[GIVEN DATA]
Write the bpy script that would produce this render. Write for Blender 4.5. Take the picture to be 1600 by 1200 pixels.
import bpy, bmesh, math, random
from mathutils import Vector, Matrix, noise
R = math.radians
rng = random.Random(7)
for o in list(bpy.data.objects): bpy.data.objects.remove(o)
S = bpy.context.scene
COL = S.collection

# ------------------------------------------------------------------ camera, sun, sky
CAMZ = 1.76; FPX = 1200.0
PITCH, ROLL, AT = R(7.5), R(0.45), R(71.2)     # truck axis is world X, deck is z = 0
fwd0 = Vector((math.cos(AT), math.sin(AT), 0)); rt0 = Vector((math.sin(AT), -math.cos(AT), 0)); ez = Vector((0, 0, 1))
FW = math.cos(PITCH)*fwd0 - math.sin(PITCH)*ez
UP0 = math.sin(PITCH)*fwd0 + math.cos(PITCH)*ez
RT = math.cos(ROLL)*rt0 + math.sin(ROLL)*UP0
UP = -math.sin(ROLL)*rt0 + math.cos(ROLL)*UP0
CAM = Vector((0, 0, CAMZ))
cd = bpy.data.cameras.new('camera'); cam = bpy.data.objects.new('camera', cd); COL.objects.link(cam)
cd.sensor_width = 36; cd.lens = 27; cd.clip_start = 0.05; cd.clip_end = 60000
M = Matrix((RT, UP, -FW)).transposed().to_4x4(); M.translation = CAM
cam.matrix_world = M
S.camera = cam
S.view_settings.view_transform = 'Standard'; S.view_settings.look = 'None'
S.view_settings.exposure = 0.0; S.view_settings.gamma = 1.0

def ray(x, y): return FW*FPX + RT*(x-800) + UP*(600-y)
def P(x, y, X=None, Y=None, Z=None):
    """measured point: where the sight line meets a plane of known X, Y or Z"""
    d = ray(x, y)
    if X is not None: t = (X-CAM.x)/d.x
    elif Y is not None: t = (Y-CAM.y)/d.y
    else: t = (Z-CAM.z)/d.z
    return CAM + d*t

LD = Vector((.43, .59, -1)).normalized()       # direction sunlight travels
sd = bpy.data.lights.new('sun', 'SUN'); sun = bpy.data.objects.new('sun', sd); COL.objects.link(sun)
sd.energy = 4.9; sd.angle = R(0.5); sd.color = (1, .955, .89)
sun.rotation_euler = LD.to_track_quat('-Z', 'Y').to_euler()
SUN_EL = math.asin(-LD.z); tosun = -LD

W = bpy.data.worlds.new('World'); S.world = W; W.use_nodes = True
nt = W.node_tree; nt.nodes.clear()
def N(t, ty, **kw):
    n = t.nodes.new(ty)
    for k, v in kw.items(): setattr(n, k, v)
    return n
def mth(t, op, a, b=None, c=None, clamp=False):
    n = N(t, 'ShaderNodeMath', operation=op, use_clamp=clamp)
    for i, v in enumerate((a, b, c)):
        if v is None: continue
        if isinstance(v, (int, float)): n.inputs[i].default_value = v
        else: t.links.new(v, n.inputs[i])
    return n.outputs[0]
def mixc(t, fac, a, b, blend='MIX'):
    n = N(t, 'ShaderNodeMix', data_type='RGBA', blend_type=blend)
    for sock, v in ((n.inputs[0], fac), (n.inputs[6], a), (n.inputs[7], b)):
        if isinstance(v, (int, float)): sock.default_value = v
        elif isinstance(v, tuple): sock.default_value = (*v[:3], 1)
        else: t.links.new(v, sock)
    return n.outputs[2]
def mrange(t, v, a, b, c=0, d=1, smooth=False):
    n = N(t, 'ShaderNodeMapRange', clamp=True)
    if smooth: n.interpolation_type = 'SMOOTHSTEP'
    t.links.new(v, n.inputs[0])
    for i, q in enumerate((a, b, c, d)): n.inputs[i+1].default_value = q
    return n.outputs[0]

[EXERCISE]
Copy out the whole listing, exactly as written.

[OUTPUT]
Write the bpy script that would produce this render. Write for Blender 4.5. Take the picture to be 1600 by 1200 pixels.
import bpy, bmesh, math, random
from mathutils import Vector, Matrix, noise
R = math.radians
rng = random.Random(7)
for o in list(bpy.data.objects): bpy.data.objects.remove(o)
S = bpy.context.scene
COL = S.collection

# ------------------------------------------------------------------ camera, sun, sky
CAMZ = 1.76; FPX = 1200.0
PITCH, ROLL, AT = R(7.5), R(0.45), R(71.2)     # truck axis is world X, deck is z = 0
fwd0 = Vector((math.cos(AT), math.sin(AT), 0)); rt0 = Vector((math.sin(AT), -math.cos(AT), 0)); ez = Vector((0, 0, 1))
FW = math.cos(PITCH)*fwd0 - math.sin(PITCH)*ez
UP0 = math.sin(PITCH)*fwd0 + math.cos(PITCH)*ez
RT = math.cos(ROLL)*rt0 + math.sin(ROLL)*UP0
UP = -math.sin(ROLL)*rt0 + math.cos(ROLL)*UP0
CAM = Vector((0, 0, CAMZ))
cd = bpy.data.cameras.new('camera'); cam = bpy.data.objects.new('camera', cd); COL.objects.link(cam)
cd.sensor_width = 36; cd.lens = 27; cd.clip_start = 0.05; cd.clip_end = 60000
M = Matrix((RT, UP, -FW)).transposed().to_4x4(); M.translation = CAM
cam.matrix_world = M
S.camera = cam
S.view_settings.view_transform = 'Standard'; S.view_settings.look = 'None'
S.view_settings.exposure = 0.0; S.view_settings.gamma = 1.0

def ray(x, y): return FW*FPX + RT*(x-800) + UP*(600-y)
def P(x, y, X=None, Y=None, Z=None):
    """measured point: where the sight line meets a plane of known X, Y or Z"""
    d = ray(x, y)
    if X is not None: t = (X-CAM.x)/d.x
    elif Y is not None: t = (Y-CAM.y)/d.y
    else: t = (Z-CAM.z)/d.z
    return CAM + d*t

LD = Vector((.43, .59, -1)).normalized()       # direction sunlight travels
sd = bpy.data.lights.new('sun', 'SUN'); sun = bpy.data.objects.new('sun', sd); COL.objects.link(sun)
sd.energy = 4.9; sd.angle = R(0.5); sd.color = (1, .955, .89)
sun.rotation_euler = LD.to_track_quat('-Z', 'Y').to_euler()
SUN_EL = math.asin(-LD.z); tosun = -LD

W = bpy.data.worlds.new('World'); S.world = W; W.use_nodes = True
nt = W.node_tree; nt.nodes.clear()
def N(t, ty, **kw):
    n = t.nodes.new(ty)
    for k, v in kw.items(): setattr(n, k, v)
    return n
def mth(t, op, a, b=None, c=None, clamp=False):
    n = N(t, 'ShaderNodeMath', operation=op, use_clamp=clamp)
    for i, v in enumerate((a, b, c)):
        if v is None: continue
        if isinstance(v, (int, float)): n.inputs[i].default_value = v
        else: t.links.new(v, n.inputs[i])
    return n.outputs[0]
def mixc(t, fac, a, b, blend='MIX'):
    n = N(t, 'ShaderNodeMix', data_type='RGBA', blend_type=blend)
    for sock, v in ((n.inputs[0], fac), (n.inputs[6], a), (n.inputs[7], b)):
        if isinstance(v, (int, float)): sock.default_value = v
        elif isinstance(v, tuple): sock.default_value = (*v[:3], 1)
        else: t.links.new(v, sock)
    return n.outputs[2]
def mrange(t, v, a, b, c=0, d=1, smooth=False):
    n = N(t, 'ShaderNodeMapRange', clamp=True)
    if smooth: n.interpolation_type = 'SMOOTHSTEP'
    t.links.new(v, n.inputs[0])
    for i, q in enumerate((a, b, c, d)): n.inputs[i+1].default_value = q
    return n.outputs[0]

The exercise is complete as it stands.